╭──
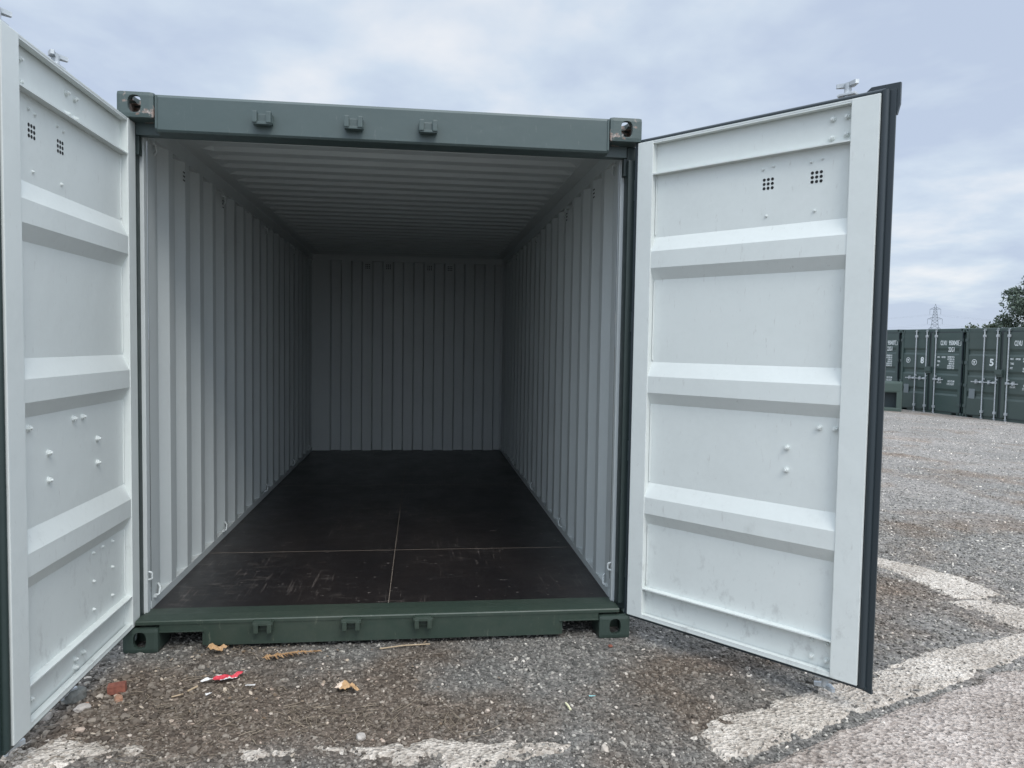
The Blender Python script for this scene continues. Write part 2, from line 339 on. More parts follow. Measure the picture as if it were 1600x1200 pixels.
def sheet(name, field, x0, x1, y0, y1, st, mat, top):
    X, Y = np.meshgrid(np.arange(x0, x1, st), np.arange(y0, y1, st), indexing='ij')
    f = field(X, Y); Z = gz_np(X, Y)+np.where(f > 0, top*np.clip(f/0.025, 0, 1)**0.6, np.maximum(f*0.7, -0.05))+relief(X, Y)*np.clip((f+.01)/.02, 0, 1)
    o = link(name, grid_mesh(name, X, Y, Z, f > -0.03), [mat]); return o
tag(sheet('kerb_strip', conc_field, -2.5, 5.8, -1.3, 1.75, 0.010, CONC, 0.010), kind='structure')
tag(sheet('pavement', pave_field, 0.4, 6.2, -2.4, 0.25, 0.011, SLAB, 0.012), kind='structure')
# farther part of the same slab, outside the frame
mb = MB(); mb.box(6.19, 14, -6, 0.1, -0.3, 0.0)
# ------------------------------------------------------------------ loose stones (uncountable)
ICO_V = None
def ico():
    bm = bmesh.new(); bmesh.ops.create_icosphere(bm, subdivisions=1, radius=1.0)
    v = np.array([x.co[:] for x in bm.verts]); f = np.array([[q.index for q in x.verts] for x in bm.faces]); bm.free(); return v, f
def rubble(name, n, cen, sd, s0, s1, seed):
    g_ = np.random.default_rng(seed); V0, F0 = ico(); x = cen[0]+g_.normal(size=n)*sd[0]; y = cen[1]+g_.normal(size=n)*sd[1]; sz = s0+(s1-s0)*g_.random(n)**2.2
    P = V0[None]*(0.62+0.7*g_.random((n, len(V0), 1)))*sz[:, None, None]*np.array([1, .85, .62]); a2 = g_.random(n)*2*PI; ca, sa = np.cos(a2)[:, None], np.sin(a2)[:, None]
    P = np.stack([P[..., 0]*ca-P[..., 1]*sa, P[..., 0]*sa+P[..., 1]*ca, P[..., 2]], -1)+np.stack([x, y, sz*.22], -1)[:, None, :]
    o = link(name, np_mesh(name, P.reshape(-1, 3), (F0[None]+(np.arange(n)*len(V0))[:, None, None]).reshape(-1, 3), False), [STONE]); return o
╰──
● **Exercise task**
Quote the data above in full, leaving out the pictures it holds.

● **Result**
The Blender Python script for this scene continues. Write part 2, from line 339 on. More parts follow. Measure the picture as if it were 1600x1200 pixels.
def sheet(name, field, x0, x1, y0, y1, st, mat, top):
    X, Y = np.meshgrid(np.arange(x0, x1, st), np.arange(y0, y1, st), indexing='ij')
    f = field(X, Y); Z = gz_np(X, Y)+np.where(f > 0, top*np.clip(f/0.025, 0, 1)**0.6, np.maximum(f*0.7, -0.05))+relief(X, Y)*np.clip((f+.01)/.02, 0, 1)
    o = link(name, grid_mesh(name, X, Y, Z, f > -0.03), [mat]); return o
tag(sheet('kerb_strip', conc_field, -2.5, 5.8, -1.3, 1.75, 0.010, CONC, 0.010), kind='structure')
tag(sheet('pavement', pave_field, 0.4, 6.2, -2.4, 0.25, 0.011, SLAB, 0.012), kind='structure')
# farther part of the same slab, outside the frame
mb = MB(); mb.box(6.19, 14, -6, 0.1, -0.3, 0.0)
# ------------------------------------------------------------------ loose stones (uncountable)
ICO_V = None
def ico():
    bm = bmesh.new(); bmesh.ops.create_icosphere(bm, subdivisions=1, radius=1.0)
    v = np.array([x.co[:] for x in bm.verts]); f = np.array([[q.index for q in x.verts] for x in bm.faces]); bm.free(); return v, f
def rubble(name, n, cen, sd, s0, s1, seed):
    g_ = np.random.default_rng(seed); V0, F0 = ico(); x = cen[0]+g_.normal(size=n)*sd[0]; y = cen[1]+g_.normal(size=n)*sd[1]; sz = s0+(s1-s0)*g_.random(n)**2.2
    P = V0[None]*(0.62+0.7*g_.random((n, len(V0), 1)))*sz[:, None, None]*np.array([1, .85, .62]); a2 = g_.random(n)*2*PI; ca, sa = np.cos(a2)[:, None], np.sin(a2)[:, None]
    P = np.stack([P[..., 0]*ca-P[..., 1]*sa, P[..., 0]*sa+P[..., 1]*ca, P[..., 2]], -1)+np.stack([x, y, sz*.22], -1)[:, None, :]
    o = link(name, np_mesh(name, P.reshape(-1, 3), (F0[None]+(np.arange(n)*len(V0))[:, None, None]).reshape(-1, 3), False), [STONE]); return o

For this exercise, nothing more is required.